### EXERCISE REQUIREMENTS:
Starting from the line that contains "Keep writing the", copy every line exactly until the line that contains "12).build('cable_gland', 'black_plastic', pl)", which is also included.

### MATERIAL:
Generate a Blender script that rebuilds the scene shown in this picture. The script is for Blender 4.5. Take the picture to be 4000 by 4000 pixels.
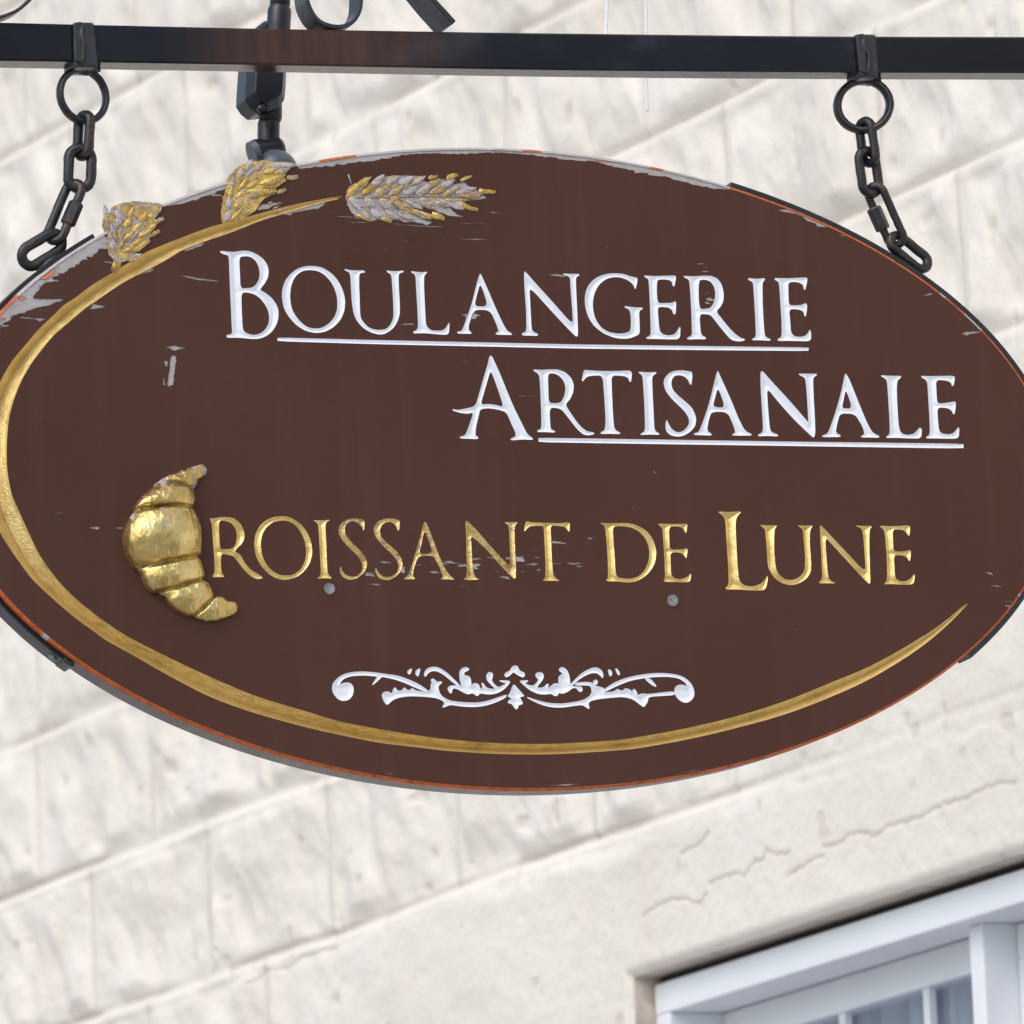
---
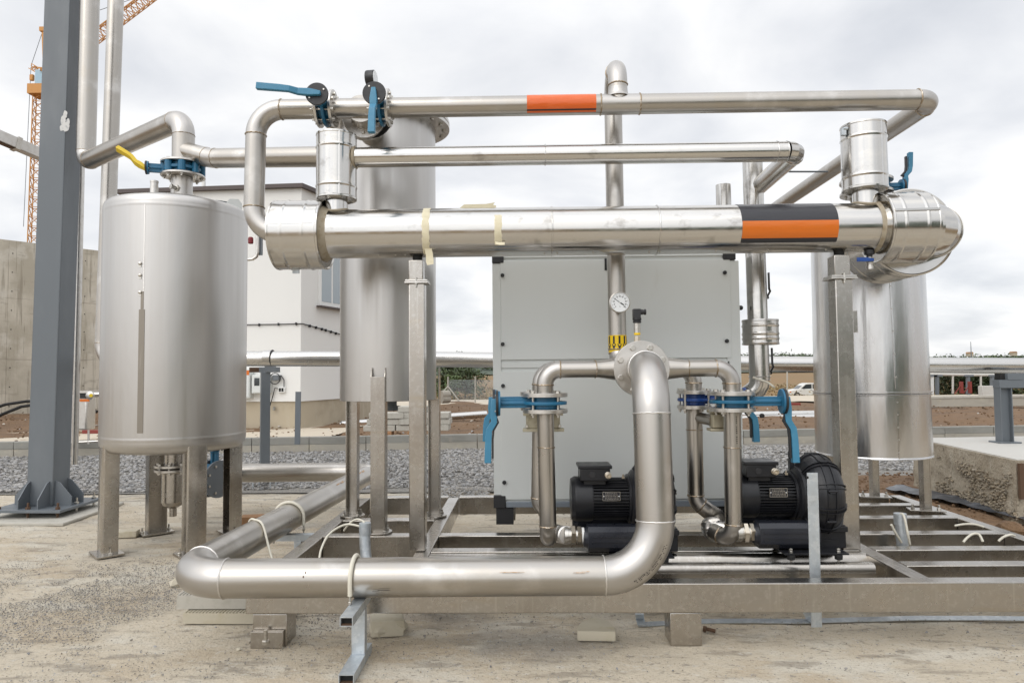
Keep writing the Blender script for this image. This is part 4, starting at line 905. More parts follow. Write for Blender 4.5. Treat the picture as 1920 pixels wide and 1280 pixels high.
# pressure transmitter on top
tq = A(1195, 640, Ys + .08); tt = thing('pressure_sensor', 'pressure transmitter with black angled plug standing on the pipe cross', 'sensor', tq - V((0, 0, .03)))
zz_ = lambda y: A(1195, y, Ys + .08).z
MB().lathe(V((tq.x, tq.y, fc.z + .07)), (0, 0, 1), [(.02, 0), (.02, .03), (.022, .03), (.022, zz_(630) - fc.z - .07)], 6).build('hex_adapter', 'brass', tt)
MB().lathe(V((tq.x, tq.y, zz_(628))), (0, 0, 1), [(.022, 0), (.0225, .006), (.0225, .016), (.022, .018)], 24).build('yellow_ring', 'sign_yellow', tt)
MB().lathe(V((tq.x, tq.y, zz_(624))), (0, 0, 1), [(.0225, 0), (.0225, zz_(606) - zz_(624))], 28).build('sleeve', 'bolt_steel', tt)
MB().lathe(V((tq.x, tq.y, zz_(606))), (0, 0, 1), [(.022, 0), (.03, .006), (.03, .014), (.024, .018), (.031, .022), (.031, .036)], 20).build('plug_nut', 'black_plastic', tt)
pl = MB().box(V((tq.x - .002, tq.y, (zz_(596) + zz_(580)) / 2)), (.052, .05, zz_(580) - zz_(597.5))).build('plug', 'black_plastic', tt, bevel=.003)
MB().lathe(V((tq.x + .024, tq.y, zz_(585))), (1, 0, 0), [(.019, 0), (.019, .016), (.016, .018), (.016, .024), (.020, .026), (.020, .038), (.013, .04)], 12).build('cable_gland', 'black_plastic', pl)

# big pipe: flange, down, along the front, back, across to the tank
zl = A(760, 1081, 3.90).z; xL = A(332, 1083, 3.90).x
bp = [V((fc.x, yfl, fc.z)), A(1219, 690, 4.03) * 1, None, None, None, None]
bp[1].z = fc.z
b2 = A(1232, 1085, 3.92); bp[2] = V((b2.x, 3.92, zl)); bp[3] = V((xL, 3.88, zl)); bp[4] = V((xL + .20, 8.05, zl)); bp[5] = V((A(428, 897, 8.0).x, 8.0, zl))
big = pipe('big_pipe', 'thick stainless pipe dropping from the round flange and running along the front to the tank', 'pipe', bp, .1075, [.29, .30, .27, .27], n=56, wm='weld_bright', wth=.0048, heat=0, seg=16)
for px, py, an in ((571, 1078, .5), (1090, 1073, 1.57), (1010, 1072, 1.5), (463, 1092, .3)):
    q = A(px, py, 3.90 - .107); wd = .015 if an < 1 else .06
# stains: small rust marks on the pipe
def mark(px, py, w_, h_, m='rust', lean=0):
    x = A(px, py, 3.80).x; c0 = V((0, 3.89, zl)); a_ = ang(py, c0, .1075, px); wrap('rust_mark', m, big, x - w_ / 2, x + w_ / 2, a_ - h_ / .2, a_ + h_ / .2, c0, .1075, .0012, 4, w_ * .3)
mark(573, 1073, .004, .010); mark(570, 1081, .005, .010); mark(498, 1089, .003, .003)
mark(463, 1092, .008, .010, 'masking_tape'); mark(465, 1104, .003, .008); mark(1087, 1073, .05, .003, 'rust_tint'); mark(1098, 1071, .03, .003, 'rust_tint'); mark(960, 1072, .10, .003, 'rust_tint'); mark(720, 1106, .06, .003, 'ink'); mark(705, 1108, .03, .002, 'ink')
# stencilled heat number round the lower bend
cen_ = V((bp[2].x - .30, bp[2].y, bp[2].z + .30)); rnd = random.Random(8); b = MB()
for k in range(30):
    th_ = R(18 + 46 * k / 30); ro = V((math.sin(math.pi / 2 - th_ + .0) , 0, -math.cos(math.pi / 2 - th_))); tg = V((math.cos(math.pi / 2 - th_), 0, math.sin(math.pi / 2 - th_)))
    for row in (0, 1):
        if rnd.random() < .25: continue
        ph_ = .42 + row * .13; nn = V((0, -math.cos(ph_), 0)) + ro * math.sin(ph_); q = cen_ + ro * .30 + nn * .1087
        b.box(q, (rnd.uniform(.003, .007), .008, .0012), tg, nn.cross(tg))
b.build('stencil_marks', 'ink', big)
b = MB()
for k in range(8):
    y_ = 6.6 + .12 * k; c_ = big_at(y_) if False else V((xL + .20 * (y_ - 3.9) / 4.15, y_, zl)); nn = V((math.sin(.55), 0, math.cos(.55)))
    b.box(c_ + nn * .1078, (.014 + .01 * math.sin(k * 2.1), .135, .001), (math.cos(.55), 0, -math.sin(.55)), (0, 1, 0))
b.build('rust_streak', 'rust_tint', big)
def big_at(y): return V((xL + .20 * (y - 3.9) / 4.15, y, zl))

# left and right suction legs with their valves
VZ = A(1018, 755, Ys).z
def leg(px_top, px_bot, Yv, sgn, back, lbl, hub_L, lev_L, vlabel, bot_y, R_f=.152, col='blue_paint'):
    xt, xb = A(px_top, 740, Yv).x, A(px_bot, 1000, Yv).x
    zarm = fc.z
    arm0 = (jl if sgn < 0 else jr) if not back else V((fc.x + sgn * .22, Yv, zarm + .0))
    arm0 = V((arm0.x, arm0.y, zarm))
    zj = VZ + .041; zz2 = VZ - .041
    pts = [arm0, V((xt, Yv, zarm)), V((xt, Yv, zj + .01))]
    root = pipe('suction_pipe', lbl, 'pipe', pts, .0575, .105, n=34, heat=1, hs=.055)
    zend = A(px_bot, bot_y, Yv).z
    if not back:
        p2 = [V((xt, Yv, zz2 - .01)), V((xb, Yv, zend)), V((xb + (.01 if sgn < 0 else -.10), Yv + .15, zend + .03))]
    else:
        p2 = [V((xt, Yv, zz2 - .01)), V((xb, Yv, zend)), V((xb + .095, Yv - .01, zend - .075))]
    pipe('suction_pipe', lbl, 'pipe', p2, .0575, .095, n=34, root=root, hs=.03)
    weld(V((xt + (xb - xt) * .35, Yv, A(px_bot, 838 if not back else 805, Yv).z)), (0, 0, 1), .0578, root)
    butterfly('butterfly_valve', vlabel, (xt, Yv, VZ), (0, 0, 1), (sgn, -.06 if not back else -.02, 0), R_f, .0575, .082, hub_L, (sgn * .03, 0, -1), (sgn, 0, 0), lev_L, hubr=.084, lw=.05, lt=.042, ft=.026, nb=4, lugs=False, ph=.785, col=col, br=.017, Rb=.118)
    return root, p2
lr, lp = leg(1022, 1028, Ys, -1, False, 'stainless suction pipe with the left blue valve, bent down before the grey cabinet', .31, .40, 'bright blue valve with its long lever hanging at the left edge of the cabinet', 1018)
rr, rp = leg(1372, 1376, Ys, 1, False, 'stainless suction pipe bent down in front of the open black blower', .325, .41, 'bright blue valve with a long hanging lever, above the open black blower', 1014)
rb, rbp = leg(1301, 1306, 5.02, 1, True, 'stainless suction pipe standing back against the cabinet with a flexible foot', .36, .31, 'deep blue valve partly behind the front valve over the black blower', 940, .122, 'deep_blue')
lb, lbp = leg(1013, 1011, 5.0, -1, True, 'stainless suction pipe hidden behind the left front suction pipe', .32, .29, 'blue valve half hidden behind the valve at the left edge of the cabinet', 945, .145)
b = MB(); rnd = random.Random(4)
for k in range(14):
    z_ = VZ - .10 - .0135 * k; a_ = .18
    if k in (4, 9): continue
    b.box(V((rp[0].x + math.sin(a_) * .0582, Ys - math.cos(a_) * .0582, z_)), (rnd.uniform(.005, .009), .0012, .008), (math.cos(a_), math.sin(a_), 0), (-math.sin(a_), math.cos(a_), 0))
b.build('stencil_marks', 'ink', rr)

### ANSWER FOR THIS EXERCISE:
Keep writing the Blender script for this image. This is part 4, starting at line 905. More parts follow. Write for Blender 4.5. Treat the picture as 1920 pixels wide and 1280 pixels high.
# pressure transmitter on top
tq = A(1195, 640, Ys + .08); tt = thing('pressure_sensor', 'pressure transmitter with black angled plug standing on the pipe cross', 'sensor', tq - V((0, 0, .03)))
zz_ = lambda y: A(1195, y, Ys + .08).z
MB().lathe(V((tq.x, tq.y, fc.z + .07)), (0, 0, 1), [(.02, 0), (.02, .03), (.022, .03), (.022, zz_(630) - fc.z - .07)], 6).build('hex_adapter', 'brass', tt)
MB().lathe(V((tq.x, tq.y, zz_(628))), (0, 0, 1), [(.022, 0), (.0225, .006), (.0225, .016), (.022, .018)], 24).build('yellow_ring', 'sign_yellow', tt)
MB().lathe(V((tq.x, tq.y, zz_(624))), (0, 0, 1), [(.0225, 0), (.0225, zz_(606) - zz_(624))], 28).build('sleeve', 'bolt_steel', tt)
MB().lathe(V((tq.x, tq.y, zz_(606))), (0, 0, 1), [(.022, 0), (.03, .006), (.03, .014), (.024, .018), (.031, .022), (.031, .036)], 20).build('plug_nut', 'black_plastic', tt)
pl = MB().box(V((tq.x - .002, tq.y, (zz_(596) + zz_(580)) / 2)), (.052, .05, zz_(580) - zz_(597.5))).build('plug', 'black_plastic', tt, bevel=.003)
MB().lathe(V((tq.x + .024, tq.y, zz_(585))), (1, 0, 0), [(.019, 0), (.019, .016), (.016, .018), (.016, .024), (.020, .026), (.020, .038), (.013, .04)], 12).build('cable_gland', 'black_plastic', pl)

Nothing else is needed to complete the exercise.